You may wonder what assets you have to divide with your spouse or partner upon separation or divorce.
Any asset whether real estate, a business, a pension, furnishings, tools, investments or cash is or may be family property.
Debt of any kind owed by either spouse is or may be a family debt to be shared.
Assets owned by you at the time cohabitation began or assets acquired during the cohabitation, such as by inheritance for example, is potentially “excluded property”. The increase in value of all property including excluded property is shared equally upon breakdown of the relationship.
To be considered, potentially excluded property must be traceable into present assets.
Experts such as appraisers, business valuers, actuaries and accountants may be required to value property such as the family home, recreational property, the business, and pensions to determine the value of excluded property when the spouses began cohabitation and the present value. Each spouse has a right to 50% of the increase in value during cohabitation.
Often pensions are overlooked and that they may be worth as much as the equity in the family home and certainly more than most people think.
This is the most complicated issue facing family lawyers these days. Cohen Buchan Edwards can assist you to determine what is family property, what is excluded property and how you may share that property.
The division of family property in British Columbia changed in 2013 with the enactment of the Family Law Act.
The scheme of our new act is that all property that an individual brings into a marriage (which includes a common-law marriage of at least two years) is “excluded property”. The increase in value of all assets during cohabitation including excluded assets is shared equally unless a court orders an unequal division of family assets under section 95 of the Family Law Act. An unequal division is extremely rare and is only done where a court decides that it would be “significantly unfair” to divide assets equally.
The value of the excluded property when it was brought into the relationship would normally be paid back to the individual who brought it into the relationship “off the top” at its original value upon breakdown of the relationship. In theory, if you sold a home for $100,000 10 or 15 or 40 years ago and invested that as a down payment in a new family home then you would receive $100,000 upon division of assets today.
Excluded property would include assets that either spouse had when they began cohabitation or assets that they brought in during the relationship by way of inheritance or windfall. It may include a home, an investment, an RRSP or contribution to a pension.

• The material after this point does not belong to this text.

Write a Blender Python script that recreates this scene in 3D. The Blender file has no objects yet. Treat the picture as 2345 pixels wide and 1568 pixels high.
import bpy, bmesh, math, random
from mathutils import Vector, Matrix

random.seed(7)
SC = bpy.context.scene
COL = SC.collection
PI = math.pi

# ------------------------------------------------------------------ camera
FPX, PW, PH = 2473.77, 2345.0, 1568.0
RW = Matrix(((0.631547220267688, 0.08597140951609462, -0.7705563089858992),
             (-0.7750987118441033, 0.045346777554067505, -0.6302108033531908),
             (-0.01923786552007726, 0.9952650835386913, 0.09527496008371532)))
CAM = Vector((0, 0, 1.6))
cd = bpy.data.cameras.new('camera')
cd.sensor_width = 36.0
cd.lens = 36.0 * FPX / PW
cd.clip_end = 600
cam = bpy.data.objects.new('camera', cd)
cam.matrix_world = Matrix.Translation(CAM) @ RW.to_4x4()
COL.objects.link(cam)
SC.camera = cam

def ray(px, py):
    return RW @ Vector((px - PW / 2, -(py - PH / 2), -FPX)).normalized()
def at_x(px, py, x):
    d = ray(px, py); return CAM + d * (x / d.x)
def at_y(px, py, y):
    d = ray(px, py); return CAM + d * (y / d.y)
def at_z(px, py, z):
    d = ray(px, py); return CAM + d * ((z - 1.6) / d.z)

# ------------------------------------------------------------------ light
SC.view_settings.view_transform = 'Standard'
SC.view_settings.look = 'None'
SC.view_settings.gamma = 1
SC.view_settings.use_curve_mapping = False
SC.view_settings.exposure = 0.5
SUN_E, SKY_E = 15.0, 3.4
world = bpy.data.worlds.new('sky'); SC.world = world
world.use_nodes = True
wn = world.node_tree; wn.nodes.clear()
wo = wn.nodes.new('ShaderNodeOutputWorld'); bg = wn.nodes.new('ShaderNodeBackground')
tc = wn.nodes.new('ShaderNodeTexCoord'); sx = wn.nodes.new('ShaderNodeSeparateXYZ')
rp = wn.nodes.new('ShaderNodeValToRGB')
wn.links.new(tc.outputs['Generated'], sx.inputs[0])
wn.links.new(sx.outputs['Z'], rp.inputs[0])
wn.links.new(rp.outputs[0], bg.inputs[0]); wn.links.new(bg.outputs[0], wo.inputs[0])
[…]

The scheme is not as easy as it might sound. You have to prove that you brought in the asset and trace it to an existing asset. Proving that an asset existed 15 or 20 or 40 years ago can be very difficult as documents may no longer exist. For example, obtaining bank documents or RRSP statements may be impossible unless someone has retained the paperwork. Valuing the asset 15 or 20 or 40 years ago can be just as difficult. For example, you may be required to obtain a historical appraisal of real estate. Tracing the asset means that you have to show that it was used to acquire an asset such as a home or an investment, or paid down a debt on an asset such as the mortgage on a home. You have to show that that asset still exists in some form today.
If the excluded asset was used to pay down credit cards or go on a holiday it is lost. You cannot seek compensation for your contribution unless it still exists.

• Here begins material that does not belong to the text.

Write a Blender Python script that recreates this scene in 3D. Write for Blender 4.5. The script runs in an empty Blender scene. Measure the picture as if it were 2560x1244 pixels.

Determining potentially excluded assets is one of our biggest headaches in family law today. The law is changing almost daily as a result of how judges are interpreting the Family Law Act. If an excluded asset was put in the name of the contributors spouse alone, the exclusion may be lost. If an excluded asset is put into joint names it may or may not be lost depending on how the courts rule in the future.
It is safest to retain assets that you bring into a relationship in your name alone in order to ensure that the exclusion is not lost. This is difficult to do in any relationship and may be totally impractical. To clarify what you as spouses want you should have this discussion now and create a marriage agreement or a cohabitation agreement while you are still on good terms. This is good practice and good planning just as doing your will and saving for your retirement is.